Depois de alguns anos, quebrei, contrariado, uma promessa, e voltei a ter um gato em casa. Chegou já adulto, hóspede temporário, e foi ficando. É meu primeiro bichano de raça: um siamês, acolhido com os mesmos mimos reservados aos vira-latas que o destino pôs sob minha guarda ao longo da vida.
Devo a meus pais um amor incondicional pelos animais. A elurofilia, sinônimo besta de felinofilia que aprendi com o elurófilo Rubem Fonseca, peguei de minha mãe, que por mais de uma década cuidou de parte dos felinos do Aterro do Flamengo, com o mesmo afinco com que Paul Léautaud cuidava dos seus em Fontenay-aux-Roses.
Zé Rubem viveu 18 anos com a siamesa Betsy, a quem homenageou através da gata do detetive Mandrake, em A Grande Arte, e a quem dedicou a primeira, mais linda e curta narrativa da coletânea Histórias de Amor.

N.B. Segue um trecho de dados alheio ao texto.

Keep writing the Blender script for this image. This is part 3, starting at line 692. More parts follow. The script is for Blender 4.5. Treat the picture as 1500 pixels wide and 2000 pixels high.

Otto Lara Resende também teve um siamês, que viveu pouco tempo como Zeno, pois logo a petizada da casa, ainda sem idade para conhecer o homônimo personagem de Italo Svevo, passou a chamar de Zano. Um belo dia, Zano sumiu. Otto dedicou ao susto e à busca duas crônicas, em abril de 1992, e numa delas até aludiu à minha elurofilia.
Por desconhecer como se chamavam os siameses de Marilyn Monroe, Jean Cocteau, James Dean, Andy Warhol e Radamés Gnatalli, rebatizei o meu de Pinduca, alcunha cuja eufonia me encanta tanto quanto a figura de seu xará dos quadrinhos, o sonso garoto carequinha criado há 90 anos por Carl Thomas Anderson, com o insípido nome de Henry.
Poderia ter recolhido alguma sugestão na esdrúxula onomástica felina de T.S. Eliot, mas não me imagino chamando um gato meu de “Jellylorum”, “Pettipaws”, “Rumple”, “Quaxo”, esquisitices ainda mais insossas que o apelido (“Xadrez”) com que chegou aqui em casa.
Poetas tendem a preferir os gatos aos cães – daí a crença de que cão é prosa e gato, poesia – e a melhor explicação para essa preferência nos deu Jean Cocteau: “Não existem gatos policiais”.
Que a lista de bardos elurófilos (Shakespeare, Petrarca, Poe, Neruda, Ferreira Gullar, entre tantos outros) talvez supere até a de ficcionistas é desconfiança que ninguém tem como provar nem desmentir. Mas nunca soube de um gato de poeta que tivesse o hábito de apagar a vela com a patinha, quando era hora de parar de escrever, como o de Charles Dickens.
O poeta modernista francês Paul Morand gostava tanto do seu siamês que se resignava a escrever em volta do espaço que ele deixava no papel sobre o qual costumava, felinamente, acomodar-se. Não sei se o gato de Maomé era siamês, mas li em mais de um lugar que ele sempre o trazia em seus braços, e de uma feita, convocado com urgência para um combate, entre desalojar o bichano e isolar a golpe de espada a parte do magnífico manto em que ele dormitava, fez o que era necessário e, sem um pedaço do manto, foi à luta.